DIRECTION -
Start at the first line of the material below and retype each line through the one containing "tag(b.build('pavement_joint', M['gravdark']), kind='structure')", exactly.

━━━━

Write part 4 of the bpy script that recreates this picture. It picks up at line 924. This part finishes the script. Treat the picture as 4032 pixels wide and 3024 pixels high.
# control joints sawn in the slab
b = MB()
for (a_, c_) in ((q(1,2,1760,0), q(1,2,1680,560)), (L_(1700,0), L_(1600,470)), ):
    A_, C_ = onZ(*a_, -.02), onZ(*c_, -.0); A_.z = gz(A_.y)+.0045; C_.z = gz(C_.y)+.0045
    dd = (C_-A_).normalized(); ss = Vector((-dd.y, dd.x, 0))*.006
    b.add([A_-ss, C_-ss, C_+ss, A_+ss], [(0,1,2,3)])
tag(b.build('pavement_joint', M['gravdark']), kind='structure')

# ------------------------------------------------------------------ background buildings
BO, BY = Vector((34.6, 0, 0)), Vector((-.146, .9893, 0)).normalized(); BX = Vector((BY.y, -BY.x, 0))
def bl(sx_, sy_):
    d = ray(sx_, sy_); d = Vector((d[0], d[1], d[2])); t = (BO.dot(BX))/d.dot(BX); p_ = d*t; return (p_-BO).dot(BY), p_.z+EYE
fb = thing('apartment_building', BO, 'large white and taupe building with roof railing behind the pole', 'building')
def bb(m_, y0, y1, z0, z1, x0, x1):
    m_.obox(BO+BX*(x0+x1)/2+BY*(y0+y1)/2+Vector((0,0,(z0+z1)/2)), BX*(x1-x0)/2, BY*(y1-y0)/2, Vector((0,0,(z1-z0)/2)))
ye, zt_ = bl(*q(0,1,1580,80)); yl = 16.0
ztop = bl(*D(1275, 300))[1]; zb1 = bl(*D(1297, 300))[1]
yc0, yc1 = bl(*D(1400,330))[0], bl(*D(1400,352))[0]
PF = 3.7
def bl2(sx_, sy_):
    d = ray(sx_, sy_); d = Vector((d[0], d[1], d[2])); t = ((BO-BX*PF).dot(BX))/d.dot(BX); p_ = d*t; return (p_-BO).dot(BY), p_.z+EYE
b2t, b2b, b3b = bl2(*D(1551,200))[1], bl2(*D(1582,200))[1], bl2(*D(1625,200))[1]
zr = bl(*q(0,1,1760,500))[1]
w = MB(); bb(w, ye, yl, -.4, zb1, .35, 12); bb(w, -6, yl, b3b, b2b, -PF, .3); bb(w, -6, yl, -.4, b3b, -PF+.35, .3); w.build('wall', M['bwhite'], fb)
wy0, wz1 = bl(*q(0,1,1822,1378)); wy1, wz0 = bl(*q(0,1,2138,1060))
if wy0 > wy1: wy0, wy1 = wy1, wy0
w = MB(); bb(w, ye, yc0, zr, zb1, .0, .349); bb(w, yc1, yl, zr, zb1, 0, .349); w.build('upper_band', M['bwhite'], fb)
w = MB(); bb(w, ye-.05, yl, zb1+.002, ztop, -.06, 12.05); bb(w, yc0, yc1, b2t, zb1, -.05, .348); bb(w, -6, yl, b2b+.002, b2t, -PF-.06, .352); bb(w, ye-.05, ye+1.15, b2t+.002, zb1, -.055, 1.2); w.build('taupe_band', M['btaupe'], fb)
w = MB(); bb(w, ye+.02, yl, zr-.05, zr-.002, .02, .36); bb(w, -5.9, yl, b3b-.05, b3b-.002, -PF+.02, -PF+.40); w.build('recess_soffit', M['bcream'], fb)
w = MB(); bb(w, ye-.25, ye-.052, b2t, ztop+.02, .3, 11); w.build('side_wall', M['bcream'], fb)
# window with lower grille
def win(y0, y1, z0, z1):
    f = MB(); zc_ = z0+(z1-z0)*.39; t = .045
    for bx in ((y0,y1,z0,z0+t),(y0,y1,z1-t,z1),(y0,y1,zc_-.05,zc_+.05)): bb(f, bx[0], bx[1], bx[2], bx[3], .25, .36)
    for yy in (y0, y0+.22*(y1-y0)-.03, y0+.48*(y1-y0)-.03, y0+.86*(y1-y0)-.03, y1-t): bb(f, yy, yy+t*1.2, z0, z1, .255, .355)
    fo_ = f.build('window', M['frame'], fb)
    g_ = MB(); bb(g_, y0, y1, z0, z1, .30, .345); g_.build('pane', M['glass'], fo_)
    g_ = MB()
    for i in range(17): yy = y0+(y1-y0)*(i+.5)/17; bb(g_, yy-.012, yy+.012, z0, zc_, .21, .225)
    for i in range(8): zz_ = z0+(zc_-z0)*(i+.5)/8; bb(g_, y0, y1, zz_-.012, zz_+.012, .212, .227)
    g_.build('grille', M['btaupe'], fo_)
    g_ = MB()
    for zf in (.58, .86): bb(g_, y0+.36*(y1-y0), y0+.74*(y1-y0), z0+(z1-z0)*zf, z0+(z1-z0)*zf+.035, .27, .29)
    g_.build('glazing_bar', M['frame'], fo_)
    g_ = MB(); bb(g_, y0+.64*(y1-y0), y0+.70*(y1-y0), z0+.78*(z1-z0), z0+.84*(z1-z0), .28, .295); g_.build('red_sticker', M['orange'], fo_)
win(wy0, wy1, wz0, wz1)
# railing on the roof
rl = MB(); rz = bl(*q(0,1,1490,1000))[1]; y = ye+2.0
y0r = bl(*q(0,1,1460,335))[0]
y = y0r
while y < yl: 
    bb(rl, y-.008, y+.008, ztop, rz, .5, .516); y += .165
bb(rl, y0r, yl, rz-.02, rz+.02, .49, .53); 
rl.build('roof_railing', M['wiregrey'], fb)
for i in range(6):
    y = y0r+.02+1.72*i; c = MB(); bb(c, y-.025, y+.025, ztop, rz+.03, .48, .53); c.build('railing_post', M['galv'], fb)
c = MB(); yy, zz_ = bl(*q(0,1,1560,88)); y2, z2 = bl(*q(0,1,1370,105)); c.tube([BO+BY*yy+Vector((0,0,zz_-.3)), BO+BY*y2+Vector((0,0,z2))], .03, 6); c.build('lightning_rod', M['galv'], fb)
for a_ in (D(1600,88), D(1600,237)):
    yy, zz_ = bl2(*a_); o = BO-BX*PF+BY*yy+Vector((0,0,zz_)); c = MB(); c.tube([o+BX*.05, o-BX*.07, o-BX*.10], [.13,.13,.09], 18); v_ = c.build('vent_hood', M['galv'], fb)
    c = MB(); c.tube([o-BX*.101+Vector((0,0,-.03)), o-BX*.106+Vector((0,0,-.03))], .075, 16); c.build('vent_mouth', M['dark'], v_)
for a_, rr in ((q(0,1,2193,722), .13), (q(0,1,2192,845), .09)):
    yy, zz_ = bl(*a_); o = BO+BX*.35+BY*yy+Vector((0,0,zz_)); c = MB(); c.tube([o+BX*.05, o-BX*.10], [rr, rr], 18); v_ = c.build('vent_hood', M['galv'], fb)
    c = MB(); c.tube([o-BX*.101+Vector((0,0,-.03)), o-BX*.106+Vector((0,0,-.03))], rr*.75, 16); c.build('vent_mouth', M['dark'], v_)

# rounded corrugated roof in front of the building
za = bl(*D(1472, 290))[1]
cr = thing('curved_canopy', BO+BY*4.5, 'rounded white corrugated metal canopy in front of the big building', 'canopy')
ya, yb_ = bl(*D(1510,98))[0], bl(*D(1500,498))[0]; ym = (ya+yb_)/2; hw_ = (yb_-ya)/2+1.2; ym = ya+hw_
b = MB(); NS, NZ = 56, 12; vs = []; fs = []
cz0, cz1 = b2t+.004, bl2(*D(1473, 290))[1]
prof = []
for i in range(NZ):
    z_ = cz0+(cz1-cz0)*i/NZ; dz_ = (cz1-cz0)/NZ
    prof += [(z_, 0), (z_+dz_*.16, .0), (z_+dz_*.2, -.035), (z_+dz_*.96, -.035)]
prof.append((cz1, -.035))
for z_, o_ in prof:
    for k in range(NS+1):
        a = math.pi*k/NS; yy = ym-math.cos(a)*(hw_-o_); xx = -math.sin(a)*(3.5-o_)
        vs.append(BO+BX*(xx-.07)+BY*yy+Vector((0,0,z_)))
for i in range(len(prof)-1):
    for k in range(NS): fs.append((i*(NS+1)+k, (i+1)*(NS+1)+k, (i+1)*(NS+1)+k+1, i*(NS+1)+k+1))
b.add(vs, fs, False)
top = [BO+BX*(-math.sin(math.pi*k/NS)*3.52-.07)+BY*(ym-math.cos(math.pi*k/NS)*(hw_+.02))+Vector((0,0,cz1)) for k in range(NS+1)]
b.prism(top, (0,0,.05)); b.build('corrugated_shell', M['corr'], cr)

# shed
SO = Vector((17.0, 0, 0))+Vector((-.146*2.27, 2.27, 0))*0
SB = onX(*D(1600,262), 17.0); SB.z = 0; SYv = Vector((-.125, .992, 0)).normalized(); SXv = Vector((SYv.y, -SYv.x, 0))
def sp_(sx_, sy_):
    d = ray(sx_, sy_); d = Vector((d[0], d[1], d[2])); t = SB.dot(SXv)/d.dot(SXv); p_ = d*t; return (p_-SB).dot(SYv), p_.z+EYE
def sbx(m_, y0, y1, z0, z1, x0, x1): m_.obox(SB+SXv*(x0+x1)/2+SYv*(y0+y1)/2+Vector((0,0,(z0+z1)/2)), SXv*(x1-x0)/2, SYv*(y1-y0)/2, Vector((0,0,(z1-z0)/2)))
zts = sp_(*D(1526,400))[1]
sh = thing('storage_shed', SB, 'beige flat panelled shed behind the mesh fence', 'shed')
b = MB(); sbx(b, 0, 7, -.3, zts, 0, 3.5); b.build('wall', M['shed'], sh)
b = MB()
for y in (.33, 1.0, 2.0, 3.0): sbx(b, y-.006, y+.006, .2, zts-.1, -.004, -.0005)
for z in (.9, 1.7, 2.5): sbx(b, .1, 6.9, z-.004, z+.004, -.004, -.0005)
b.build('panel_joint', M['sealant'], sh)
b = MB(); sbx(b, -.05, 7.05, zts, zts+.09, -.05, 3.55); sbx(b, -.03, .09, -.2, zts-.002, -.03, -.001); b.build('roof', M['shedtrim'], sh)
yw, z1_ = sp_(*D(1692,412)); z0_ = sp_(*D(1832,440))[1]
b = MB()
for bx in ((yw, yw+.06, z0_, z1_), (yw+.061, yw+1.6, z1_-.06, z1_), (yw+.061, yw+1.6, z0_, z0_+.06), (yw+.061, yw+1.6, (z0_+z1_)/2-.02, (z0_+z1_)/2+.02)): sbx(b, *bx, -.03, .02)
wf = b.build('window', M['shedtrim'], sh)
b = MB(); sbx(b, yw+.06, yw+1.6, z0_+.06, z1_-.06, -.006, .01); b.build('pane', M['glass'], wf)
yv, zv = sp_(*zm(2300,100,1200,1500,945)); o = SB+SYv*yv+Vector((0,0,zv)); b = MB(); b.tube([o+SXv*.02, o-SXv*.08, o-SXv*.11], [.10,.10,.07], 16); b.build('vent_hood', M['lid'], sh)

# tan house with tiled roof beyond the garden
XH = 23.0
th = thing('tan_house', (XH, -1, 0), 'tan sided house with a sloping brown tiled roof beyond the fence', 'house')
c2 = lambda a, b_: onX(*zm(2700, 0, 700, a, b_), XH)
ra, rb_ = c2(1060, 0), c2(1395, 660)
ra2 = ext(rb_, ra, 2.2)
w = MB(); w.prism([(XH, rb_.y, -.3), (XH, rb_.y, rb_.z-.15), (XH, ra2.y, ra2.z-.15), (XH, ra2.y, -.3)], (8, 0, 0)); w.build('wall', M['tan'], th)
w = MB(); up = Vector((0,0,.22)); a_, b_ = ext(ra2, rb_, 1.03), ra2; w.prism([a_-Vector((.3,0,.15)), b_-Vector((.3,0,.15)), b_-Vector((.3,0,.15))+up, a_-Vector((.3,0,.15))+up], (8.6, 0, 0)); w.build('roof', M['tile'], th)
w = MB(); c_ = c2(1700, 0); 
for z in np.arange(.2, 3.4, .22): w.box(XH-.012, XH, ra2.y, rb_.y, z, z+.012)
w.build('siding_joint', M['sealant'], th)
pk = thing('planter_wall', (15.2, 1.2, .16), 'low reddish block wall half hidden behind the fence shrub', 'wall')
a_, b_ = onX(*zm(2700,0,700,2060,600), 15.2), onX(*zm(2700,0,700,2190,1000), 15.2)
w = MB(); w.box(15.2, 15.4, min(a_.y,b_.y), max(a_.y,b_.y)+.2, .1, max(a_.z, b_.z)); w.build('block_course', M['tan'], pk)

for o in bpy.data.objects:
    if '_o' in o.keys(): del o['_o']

━━━━

EXPECTED OUTPUT -
Write part 4 of the bpy script that recreates this picture. It picks up at line 924. This part finishes the script. Treat the picture as 4032 pixels wide and 3024 pixels high.
# control joints sawn in the slab
b = MB()
for (a_, c_) in ((q(1,2,1760,0), q(1,2,1680,560)), (L_(1700,0), L_(1600,470)), ):
    A_, C_ = onZ(*a_, -.02), onZ(*c_, -.0); A_.z = gz(A_.y)+.0045; C_.z = gz(C_.y)+.0045
    dd = (C_-A_).normalized(); ss = Vector((-dd.y, dd.x, 0))*.006
    b.add([A_-ss, C_-ss, C_+ss, A_+ss], [(0,1,2,3)])
tag(b.build('pavement_joint', M['gravdark']), kind='structure')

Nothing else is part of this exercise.